• Exercise aim:
Quote the whole listing word for word. Do not include the pictures.

---- Information shown

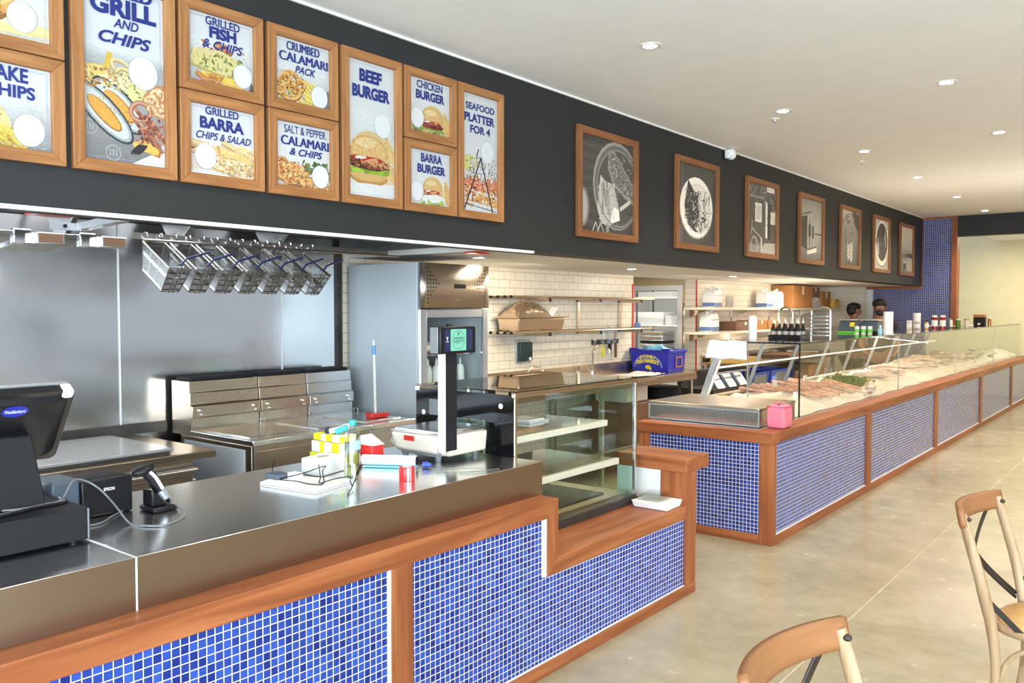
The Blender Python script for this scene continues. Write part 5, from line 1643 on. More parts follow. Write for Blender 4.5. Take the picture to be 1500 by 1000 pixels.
for k in range(9):
    y = 6.46 + 0.92 * k
    P_('slanted_strut', MB(O).bar((-3.135, y, 0.895), (-2.975, y, 1.348), 0.045 if k == 0 else 0.03, 0.014, up=(0, 1, 0)), M['silver'], gd, bevel=0.002)
P_('slanted_strut', MB(O).bar((-3.10, 6.47, 0.895), (-2.93, 6.47, 1.348), 0.02, 0.014, up=(0, 1, 0)), M['white_plastic'], gd)
area('display_light', (-2.95, 10.6, 1.30), (0.45, 0, -1), 0.06, 8.2, 30, (1.0, 0.78, 0.73))
area('display_light', (-3.05, 10.6, 1.16), (-0.1, 0, 1), 0.03, 8.2, 30, (1.0, 0.90, 0.76))  # upward light added to brighten the kitchen soffit
o = build(MB().grid(18, 8, lambda u, v: (-3.075 + 0.325 * u - 0.035 * v * (1 - u), 6.445 - 0.006 * math.sin(8 * u + 3 * v) - 0.008 * math.sin(3.1 * u) * v, 1.366 - 0.152 * v + 0.004 * math.sin(12 * u))), 'plastic_sheet', M['cloth'], solid=0.003)
tag(o, 'white plastic sheet hanging over the near end of the glass guard', 'sheet')

# steel cover box on the end of the counter and the pink bag
t = T('steel_cover', 'low brushed steel cover box on the near end of the seafood counter', 'cover', (-2.8, 6.1, 0.7785))
O = t.location
P_('cover_top', MB(O).box(-3.245, -2.35, 5.745, 6.46, 0.895, 0.912), steel('cover_top_steel', 'x', (0.58, 0.51, 0.42), 0.30, 0.05), t, bevel=0.003)  # tan reflection put into the colour of the top steel
P_('cover_sides', MB(O).box(-3.24, -2.355, 5.75, 6.455, 0.779, 0.8948), M['steel_x'], t, bevel=0.002)
P_('front_frame', MB(O).box(-3.245, -2.350, 5.7465, 5.7495, 0.779, 0.787).box(-3.245, -2.350, 5.7465, 5.7495, 0.884, 0.8945).box(-2.362, -2.350, 5.7465, 5.7495, 0.787, 0.884).box(-3.245, -3.235, 5.7465, 5.7495, 0.787, 0.884), M['silver'], t)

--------

• Solution to the problem:
The Blender Python script for this scene continues. Write part 5, from line 1643 on. More parts follow. Write for Blender 4.5. Take the picture to be 1500 by 1000 pixels.
for k in range(9):
    y = 6.46 + 0.92 * k
    P_('slanted_strut', MB(O).bar((-3.135, y, 0.895), (-2.975, y, 1.348), 0.045 if k == 0 else 0.03, 0.014, up=(0, 1, 0)), M['silver'], gd, bevel=0.002)
P_('slanted_strut', MB(O).bar((-3.10, 6.47, 0.895), (-2.93, 6.47, 1.348), 0.02, 0.014, up=(0, 1, 0)), M['white_plastic'], gd)
area('display_light', (-2.95, 10.6, 1.30), (0.45, 0, -1), 0.06, 8.2, 30, (1.0, 0.78, 0.73))
area('display_light', (-3.05, 10.6, 1.16), (-0.1, 0, 1), 0.03, 8.2, 30, (1.0, 0.90, 0.76))  # upward light added to brighten the kitchen soffit
o = build(MB().grid(18, 8, lambda u, v: (-3.075 + 0.325 * u - 0.035 * v * (1 - u), 6.445 - 0.006 * math.sin(8 * u + 3 * v) - 0.008 * math.sin(3.1 * u) * v, 1.366 - 0.152 * v + 0.004 * math.sin(12 * u))), 'plastic_sheet', M['cloth'], solid=0.003)
tag(o, 'white plastic sheet hanging over the near end of the glass guard', 'sheet')

# steel cover box on the end of the counter and the pink bag
t = T('steel_cover', 'low brushed steel cover box on the near end of the seafood counter', 'cover', (-2.8, 6.1, 0.7785))
O = t.location
P_('cover_top', MB(O).box(-3.245, -2.35, 5.745, 6.46, 0.895, 0.912), steel('cover_top_steel', 'x', (0.58, 0.51, 0.42), 0.30, 0.05), t, bevel=0.003)  # tan reflection put into the colour of the top steel
P_('cover_sides', MB(O).box(-3.24, -2.355, 5.75, 6.455, 0.779, 0.8948), M['steel_x'], t, bevel=0.002)
P_('front_frame', MB(O).box(-3.245, -2.350, 5.7465, 5.7495, 0.779, 0.787).box(-3.245, -2.350, 5.7465, 5.7495, 0.884, 0.8945).box(-2.362, -2.350, 5.7465, 5.7495, 0.787, 0.884).box(-3.245, -3.235, 5.7465, 5.7495, 0.787, 0.884), M['silver'], t)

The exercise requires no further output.